Following approval from the National Bank for Agriculture and Rural Development (NABARD), the world-renowned "Basohli" painting from the Kathua district of Jammu and Kashmir has received the Geographical Indication (GI) tag, said Union Minister, Dr. Jitendra Singh.






The first independently GI-tagged product from the Jammu region is a Basohli painting from the Kathua district. The GI tag can now only be used by an authorized user in relation to these products.


A type of intellectual property right known as a "geographic indication" (GI) is used to identify goods that are unique in nature, quality, and other characteristics due to their origin in a specific area.


"The process for GI-tagging of nine products was initiated by NABARD in consultation with the Department of Handicrafts and Handloom (J&K) in December 2020. The GI tags have now finally been granted to these products after a long legal process," an official spokesman said as quoted by news agency PTI.


Other products that were pitched for GI-tagging included Basohli paintings, Basohli woolen products (Kathua), Chikri woodcraft (Rajouri), Bhaderwah rajma (Doda), Mushkbudji rice (Anantnag), Kaladi (Udhampur), Sulai honey (Ramban), Anardana (Ramban), and Ladakh wood carving (Ladakh).


On March 31, these products from Jammu and Kashmir were among 33 others that were cleared for GI-tagging, the most in a single year.


What Are Basohli Paintings?


India's cultural landscape has been shaped by the fortress town of Basohli, perched magnificently atop a low hill at the edge of a lush forest.

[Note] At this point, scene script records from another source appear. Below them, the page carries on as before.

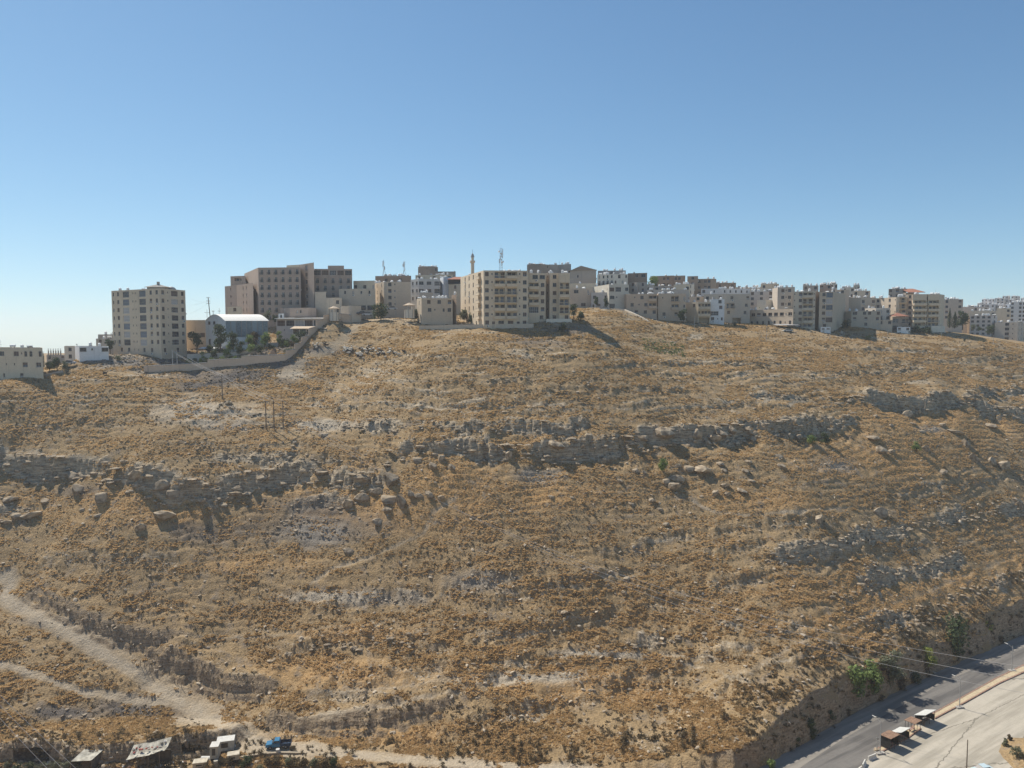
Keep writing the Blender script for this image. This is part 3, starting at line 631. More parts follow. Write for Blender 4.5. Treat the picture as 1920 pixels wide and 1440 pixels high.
WC = {}
def window_mesh(kind, w, h, var):
    key = (kind, round(w, 1), round(h, 1), var)
    if key in WC: return WC[key]
    w, h = key[1], key[2]; mb = MB(); d = .20
    if kind == 'arch':
        n = 8; pts = [(-w/2, d, 0), (w/2, d, 0)] + [(w/2 * math.cos(math.pi*k/n), d, h - w/2 + w/2 * math.sin(math.pi*k/n)) for k in range(n + 1)]
        mb.poly(pts, 1)
        for k in range(n):
            a0, a1 = math.pi*k/n, math.pi*(k+1)/n; q = lambda a, r, y: (r * math.cos(a), y, h - w/2 + r * math.sin(a))
            mb.quad(q(a0, w/2 - .02, -.03), q(a0, w/2 + .14, -.03), q(a1, w/2 + .14, -.03), q(a1, w/2 - .02, -.03), 2)
        mb.box(-.03, .03, d - .05, d - .01, 0, h, 0); mb.box(-w/2, w/2, d - .05, d - .01, h*.55, h*.55 + .06, 0)
    else:
        if kind == 'roll': mb.quad((-w/2, d, 0), (w/2, d, 0), (w/2, d, h * .45), (-w/2, d, h * .45), 1); mb.quad((-w/2, d - .06, h*.45), (w/2, d - .06, h*.45), (w/2, d - .06, h), (-w/2, d - .06, h), 3)
        else: mb.quad((-w/2, d, 0), (w/2, d, 0), (w/2, d, h), (-w/2, d, h), 1)
        f = .055
        mb.box(-w/2, w/2, d - .06, d - .005, 0, f, 0); mb.box(-w/2, w/2, d - .06, d - .005, h - f, h, 0); mb.box(-w/2, -w/2 + f, d - .06, d - .005, f, h - f, 0); mb.box(w/2 - f, w/2, d - .06, d - .005, f, h - f, 0)
        if w > .9: 
            nm = 1 if w < 2.2 else int(w / .8)
            for k in range(1, nm + 1): x = -w/2 + w * k / (nm + 1); mb.box(x - .03, x + .03, d - .07, d - .002, f, h - f, 0)
        if kind == 'grid': mb.box(-w/2, w/2, d - .075, d - .003, h * .45, h * .45 + .06, 0)
        if kind == 'french': mb.box(-w/2, w/2, d - .07, d - .003, h * .72, h * .72 + .05, 0)
        if kind != 'french' and kind != 'grid': mb.box(-w/2 - .08, w/2 + .08, -.09, .0 - .004, -.12, -.003, 2)
    pane = (GL, SHUT, CURT, GL2)[var % 4]
    me = mb.mesh('window', [FRAMEW if (var // 4) else FRAME, pane, CONC, SHUT]); WC[key] = me; return me
def rail_mesh(w, hgt=.95, dep=.5):
    key = ('rail', round(w, 1))
    if key in WC: return WC[key]
    w = key[1]; mb = MB(); mb.box(-w/2, w/2, -dep, .0, -.12, 0, 1)
    for y0, x0, x1 in ((-dep, -w/2, w/2),): mb.box(x0, x1, y0, y0 + .05, hgt - .05, hgt, 0)
    n = int(w / .14)
    for k in range(n + 1): x = -w/2 + w * k / n; mb.box(x - .015, x + .015, -dep, -dep + .03, 0, hgt, 0)
    for x in (-w/2, w/2 - .03): mb.box(x, x + .03, -dep + .05, 0, hgt - .05, hgt, 0)
    me = mb.mesh('balcony_railing', [IRON, CONC]); WC[key] = me; return me
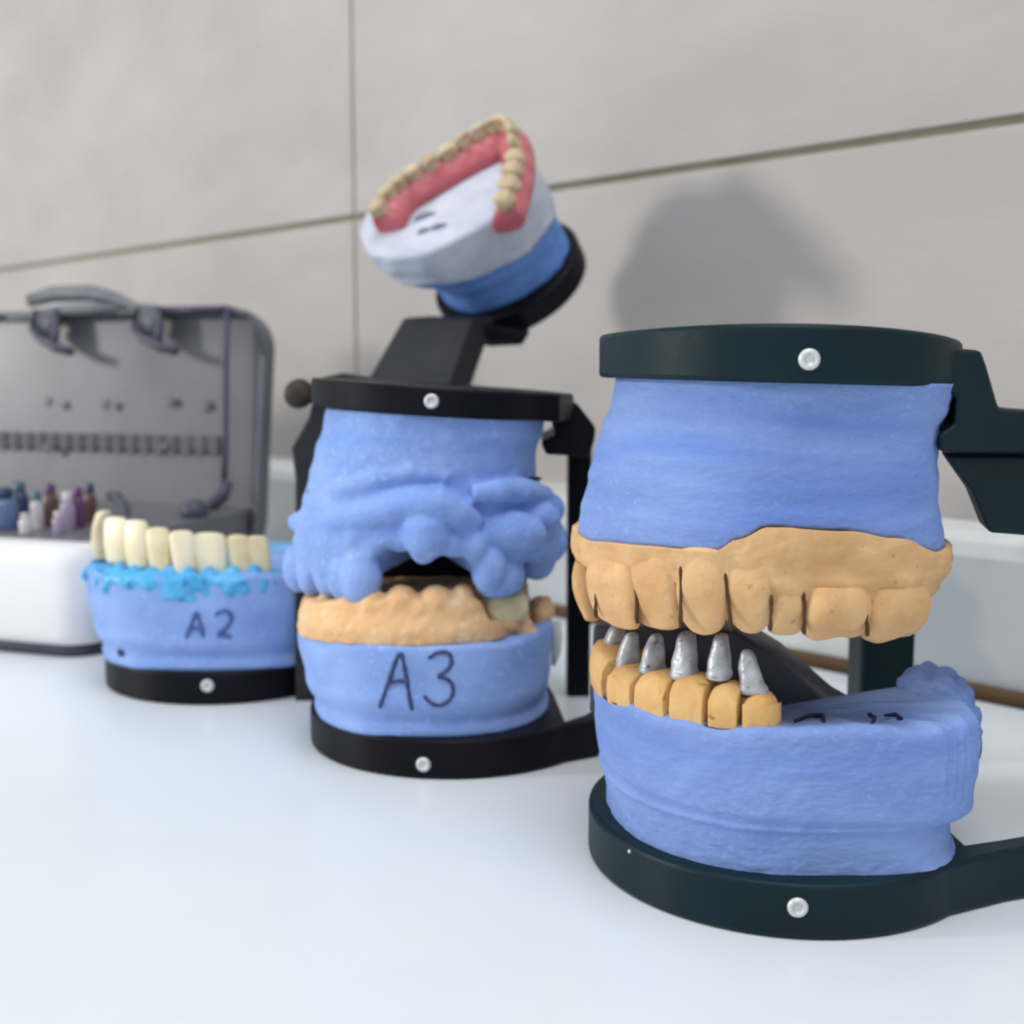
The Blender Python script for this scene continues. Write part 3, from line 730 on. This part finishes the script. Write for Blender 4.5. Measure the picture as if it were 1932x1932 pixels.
# opened upper half: frame of the tilted cast (n = towards the biting face)
Pc = at(915, 512, .425)
n_ = Vector((-.39, -.58, .715)).normalized(); e1 = Vector((.86, 0, .5)); e1 = (e1 - n_ * e1.dot(n_)).normalized(); e2 = n_.cross(e1)
def tl_(u, v, h): return Pc + e1 * u + e2 * v + n_ * h
TM = Matrix(((e1.x, e2.x, n_.x, Pc.x), (e1.y, e2.y, n_.y, Pc.y), (e1.z, e2.z, n_.z, Pc.z), (0, 0, 0, 1)))
def tilted(bm): bmesh.ops.transform(bm, matrix=TM, verts=bm.verts); return bm
RR = .0318
bm = bmesh.new()
ol = arc((.0066, .0010), .0268, 0, 2 * PI * 63 / 64, 63)
add_plate(bm, ol, -.0125, -.0035); tilted(bm)
up2 = obj('upper_plate', bm, M['black'], A2, bevel=.0009, angle=40)
TB = Body([(-.004, -.0165, .0305, -.0200, .0250), (.003, -.0172, .0302, -.0200, .0258), (.009, -.0205, .0300, -.0218, .0285), (.0150, -.0260, .0302, -.0245, .0310)], 2.2, 2.2, .0006, 2, 90)
tbz = lambda a: .0128 + .0028 * math.cos(a - R(-140)) + .0008 * math.sin(5 * a) + .0016 * math.sin(2 * a + .5) + .0005 * math.sin(7 * a)
bm = TB.mesh(-.004, tbz, na=120, nz=20, top_in=.0005); tilted(bm)
obj('upper_plaster_mount', bm, M['blue3'], A2)
TS = Body([(.006, -.0215, .0300, -.0222, .0285), (.012, -.0262, .0310, -.0248, .0305), (.0200, -.0290, .0314, -.0262, .0318), (.0250, -.0308, .0312, -.0266, .0318), (.030, -.0312, .0306, -.0264, .0315), (.034, -.0308, .0292, -.0255, .0300)], 2.2, 2.2, .0009, 31, 70)
bm = TS.mesh(tbz, .0310, na=120, nz=20, top_in=.0015); tilted(bm)
cast2 = obj('upper_stone_cast', bm, M['palestone'], A2)
bm = bmesh.new(); random.seed(2)
def inplane(x, y, h):
    r = ray(x, y); o_ = Vector((0, 0, HC)); q = o_ + r * ((tl_(0, 0, h) - o_).dot(n_) / r.dot(n_)) - tl_(0, 0, h)
    return Vector((q.dot(e1), q.dot(e2), 0))
AK = [inplane(x, y, .040) for x, y in ((706, 398), (735, 352), (785, 318), (850, 280), (905, 250), (944, 232), (966, 245), (970, 290), (962, 335), (948, 385))]
def spl(u):
    u = max(0, min(.9999, u)) * (len(AK) - 1); i = int(u); f = u - i
    g_ = lambda k: AK[max(0, min(len(AK) - 1, k))]
    a, b, c, d = g_(i - 1), g_(i), g_(i + 1), g_(i + 2)
    return .5 * ((2 * b) + (c - a) * f + (2 * a - 5 * b + 4 * c - d) * f * f + (3 * b - a - 3 * c + d) * f ** 3)
def splf(u):
    t = (spl(u + .015) - spl(u - .015)).normalized(); return spl(u), t, Vector((-t.y, t.x, 0)) 
sg = 1 if splf(.5)[2].dot(spl(.5)) > 0 else -1
G = []; bm = bmesh.new(); NG = 60
for i in range(NG + 1):
    c, t, out = splf(i / NG); out = out * sg; wv = .0005 * math.sin(i * 1.9)
    G.append([bm.verts.new(Vector((c + out * o_).to_tuple()) + Vector((0, 0, h_))) for o_, h_ in ((.0042, .0285), (.0040, .0345), (.0022, .0392 + wv), (-.0026, .0385 + wv), (-.0062, .0350), (-.0092, .0295))])
for P_, Q_ in zip(G, G[1:]):
    for k in range(6): bm.faces.new((P_[k], P_[(k + 1) % 6], Q_[(k + 1) % 6], Q_[k]))
bm.faces.new(G[0]); bm.faces.new(G[-1])
gum = obj('gum_wax', tilted(bm), M['pink'], A2, sub=1)
for k in range(17):
    c, t, out = splf(.03 + .94 * k / 16); out = out * sg; back = abs(k - 9) > 3
    bm = bmesh.new(); add_tooth(bm, c + Vector((0, 0, .0372)), t, out, (0, 0, 1), .0066 if back else .0054, .0066 if back else .0046, .0058 if not back else .0046, 'molar' if back else 'incisor', 16, .1, .10, .06)
    obj('tooth', tilted(bm), M['ivory2'], A2, sub=1)
# pencil marks on the palate
bm = bmesh.new()
for (x0, y0, x1, y1) in ((782, 415, 822, 402), (788, 440, 812, 432), (812, 432, 842, 424)):
    P = []
    for k in range(5):
        x, y = x0 + (x1 - x0) * k / 4, y0 + (y1 - y0) * k / 4
        r = ray(x, y); o_ = Vector((0, 0, HC)); tt = (tl_(0, 0, .0312) - o_).dot(n_) / r.dot(n_); P.append(o_ + r * tt)
    add_tube(bm, P, [.0004, .0010, .0012, .0009, .0004], 6)
obj('pencil_mark', bm, mat('grey_pencil_mark', (.20, .21, .30), None, .7), cast2)
# arm that carries it, and the hinge behind the middle model
bm = bmesh.new()
add_prism(bm, [at(760, 600, .398), at(893, 600, .398), at(845, 735, .388), at(682, 735, .388)], (.0072, .0085, .001))
arm2 = obj('hinge_arm', bm, M['grey_black'], A2, smooth=False, bevel=.0007)
bm = bmesh.new(); add_prism(bm, [at(862, 606, .4015), at(905, 612, .4015), at(1000, 628, .404), at(985, 652, .404), at(925, 655, .4015), at(866, 640, .4015)], (.0, .012, .004))
obj('bracket', bm, M['black'], arm2, smooth=False, bevel=.0007)
bm = bmesh.new(); add_box(bm, (-.0475, .389, .0), (-.0215, .398, .0880))
obj('hinge_post', bm, M['black'], A2, smooth=False, bevel=.0008)
bm = bmesh.new(); add_box(bm, (-.0560, .382, .0), (-.0420, .3985, .0092)); obj('base_link', bm, M['black'], A2, smooth=False, bevel=.0006)

# ================================================================== ORGANISER CASE on the left
CO = Vector((-.1350, .379, 0)); dw = Vector((-.944, .33, 0)).normalized(); dd_ = Vector((.285, .958, 0)).normalized()
DW, DD = .215, .122
cs = thing('organiser_case', 'open organiser case at the far left with white base and smoky grey lid standing up', 'case', CO + dw * DW / 2 + dd_ * DD / 2)
def cp(u, v, z): return CO + dw * u + dd_ * v + Vector((0, 0, z))
def rrect(u0, v0, u1, v1, r, n=8):
    P = []
    for cx, cy, a in ((u1 - r, v1 - r, 0), (u0 + r, v1 - r, 90), (u0 + r, v0 + r, 180), (u1 - r, v0 + r, 270)):
        for k in range(n + 1): P.append((cx + r * math.cos(R(a + 90 * k / n)), cy + r * math.sin(R(a + 90 * k / n))))
    return P
def caseloft(levels, closed_top=True):
    bm = bmesh.new(); rings = []
    for z, ins, r in levels: rings.append([bm.verts.new(cp(u, v, z)) for u, v in rrect(ins, ins, DW - ins, DD - ins, r)])
    n = len(rings[0])
    for A_, B_ in zip(rings, rings[1:]):
        for i in range(n): bm.faces.new((A_[i], A_[(i + 1) % n], B_[(i + 1) % n], B_[i]))
    bm.faces.new(rings[0]); bm.faces.new(rings[-1]); return bm
DDw = .040
def caseblock(v1, levels):
    global DD
    keep, DD = DD, v1; b_ = caseloft(levels); DD = keep; return b_
obj('case_base', caseblock(DDw, [(.0045, .0015, .011), (.008, .0, .012), (.030, .0, .012), (.0352, .0010, .011), (.0362, .003, .009)]), M['casewhite'], cs)
bmT = bmesh.new(); add_prism(bmT, [cp(u, v, .0045) for u, v in rrect(.0035, .014, DW - .0035, DD - .001, .009)], (0, 0, .0323)); obj('inner_tray', bmT, M['smoke'], cs, smooth=False, bevel=.001)
obj('foot_rim', caseloft([(.0, .004, .009), (.0045, .003, .010)]), M['smokedark'], cs)
# lid: a shallow tray leaning back on the rear edge
LT = R(8); lu = Vector((0, 0, 1)) * math.cos(LT) + dd_ * math.sin(LT); ln = -dd_ * math.cos(LT) + Vector((0, 0, 1)) * math.sin(LT)   # up the lid, out of its open face
L0 = cp(-.001, DD - .010, .0355)
def lp(u, v, h): return L0 + dw * u + lu * v + ln * h
LW, LH = .214, .0830
def lidprism(pts, h0, h1):
    bm = bmesh.new(); add_prism(bm, [lp(u, v, h0) for u, v in pts], ln * (h1 - h0)); return bm
LX = .0155
bmL = lidprism([(u, v) for u, v in rrect(0, -.02, LW, LH, .017, 10) ], -.0085, -.007)
lid = obj('lid', bmL, M['smoke'], cs, smooth=False)
# side and top walls of the tray
bmW = bmesh.new()
oi = [(u, v) for u, v in rrect(0, -.02, LW, LH, .017, 10)]; ii = [(u, v) for u, v in rrect(.0018, -.0182, LW - .0018, LH - .0018, .0155, 10)]
n = len(oi)
for h0, h1 in ((-.007, .0),):
    a_ = [bmW.verts.new(lp(u, v, h0)) for u, v in oi]; b_ = [bmW.verts.new(lp(u, v, h1)) for u, v in oi]; c_ = [bmW.verts.new(lp(u, v, h1)) for u, v in ii]; d_ = [bmW.verts.new(lp(u, v, h0)) for u, v in ii]
    for X_, Y_ in ((a_, b_), (b_, c_), (c_, d_), (d_, a_)):
        for i in range(n): bmW.faces.new((X_[i], X_[(i + 1) % n], Y_[(i + 1) % n], Y_[i]))
obj('lid_rim', bmW, M['smokemid'], cs)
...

In the foothills of the Western Himalayas in the Jammu and Punjab States, a style of painting with strong use of primary colors and a unique facial formula was prevalent in the seventeenth and early eighteenth centuries, according to the J&K government site. 


The earliest works of art in this style started in Basohli from where the style spread to the Hill States of Mankot, Nurpur, Kulu, Mandi, Suket, Bilaspur, Nalagarh, Chamba, Guler and Kangra. 


In the 1921 annual report of the Archaeological Survey of India for the years 1918-19, Basohli painting is mentioned for the first time. “a series of old paintings of the Basohli School were purchased, and the Curator concludes that the Basohli Schools is possibly of pre-Moghul origin, and so-called Tibeti pictures are nothing but late productions of this school,” the report stated in reference to the acquisitions made by the Archaeological Section of the Central Museum, Lahore.